In the case of Swell Network, a design modelling was conducted on the unfinished contract to not only identify and verify important security properties as early as possible, but also to gain some clarity on how to develop the remaining protocol functions in a faster and more efficient way while maintaining a higher degree of confidence on the security front. A series of potential corner cases were identified for the functions under development, making their development smoother and faster as well as making future audits shorter and more efficient.
Audit scope
The audit scope focused on the Solidity source code of the three main contracts with some limitations, and a series of utility functions:
- The "SWNFTUpgrade" smart contract implements all the Swell-specific operations. This smart contract is currently under development, and only a limited number of operations were audited, including stake, deposit, withdraw, depositing swETH into a vault and withdrawing swETH out of a vault.
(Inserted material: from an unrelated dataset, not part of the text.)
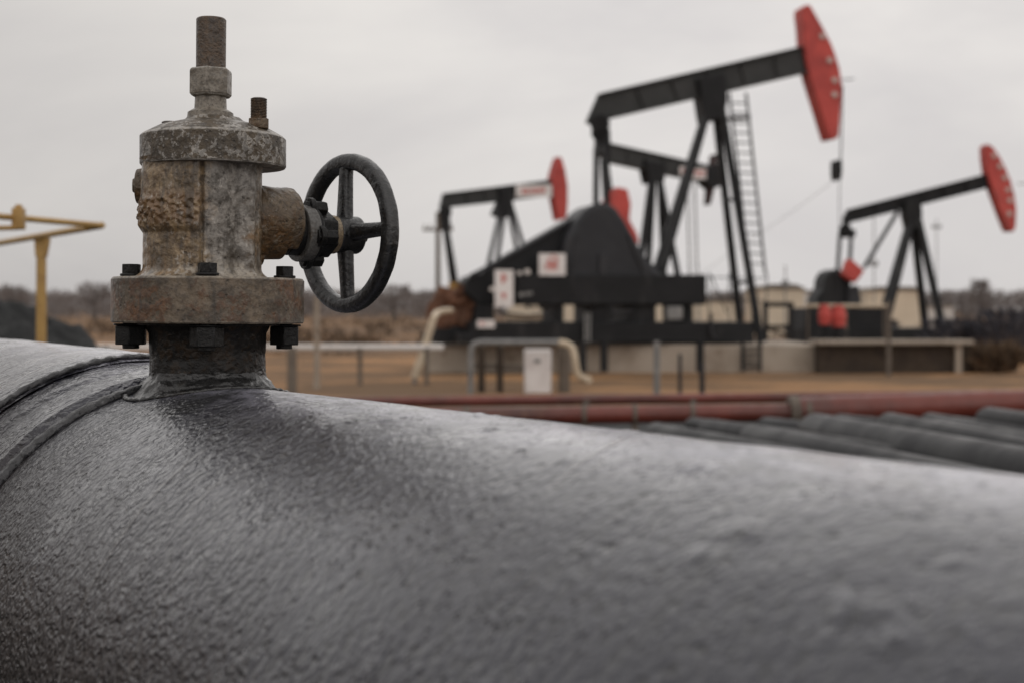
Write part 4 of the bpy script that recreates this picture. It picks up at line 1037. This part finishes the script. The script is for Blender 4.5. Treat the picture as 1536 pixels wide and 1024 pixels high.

- The "SwETH" smart contract is an ERC-20 derivative token that is fully backed by ETH.
- The "SwDAO" smart contract is the governance token of the Swell Protocol.
All analysis of the above contracts was done assuming the correct implementation of the Vault smart contract, as well as the correct implementation of the remaining functions of SWNFTUpgrade: unstake, swap, and redeem.
The audit only covered Solidity source code contracts and it excluded any deployment and upgrade scripts, off-chain codebase, client-side portions of the codebase and, a series of libraries and smart contracts assumed to be correct.
Methodology
Runtime Verification conducted a manual code review for a period of 3 weeks and a detailed report will be published in the upcoming weeks.
The first step consisted of creating an abstract model of all the operations of the smart contracts, including those operations that were still in development. Having a complete model helped to evaluate if the existing code allowed the implementation of the planned operations under development. A longer period of time than usual was dedicated to the review of the design of the protocol and the creation of the abstract model to account for the missing parts and to ensure, as much as possible, a smooth implementation of the features in the future.
The second step consisted of identifying a series of safety properties and verifying that they held under certain assumptions and behaved as expected. Those assumptions were extracted from the documentation and the code itself with the help of the Swell team, and were used to prove some of the safety properties against the model as the implementation was not fully finished. The SMTChecker tool was also used to prove some of the properties in an automated way.
Before finalizing the audit, the code was checked against common security vulnerabilities to identify as many exploit scenarios as possible.
Results
The audit identified and highlighted some issues along with a number of informative findings. The Swell Network team addressed all the issues and concerns raised during the audit and incorporated all the necessary changes in the smart contracts. Code changes were not part of the scope and only a limited number of very small fixes went through a lightweight best-effort review.
A report will be published in the upcoming weeks with a detailed technical explanation of the findings in our GitHub repository. An announcement will be made on our Twitter account once the report is available to everyone.
About Swell Network
Swell Network DAO is delivering the next-generation Ethereum liquid staking that is permissionless, decentralized, and non-custodial. Swell is built for stakers and node operators. With Swell, stakers will be able to securely and seamlessly liquid-stake their ETH, earning attractive yields in a non-custodial manner and node operators will be able to leverage their financial and technical resources through Swell’s smart contracts.
About Runtime Verification
Runtime Verification is a technology startup based in Champaign-Urbana, Illinois. The company uses formal methods to perform security audits on virtual machines and smart contracts on public blockchains. It also provides software testing, verification services and products to improve the safety, reliability, and correctness of software systems in the blockchain field.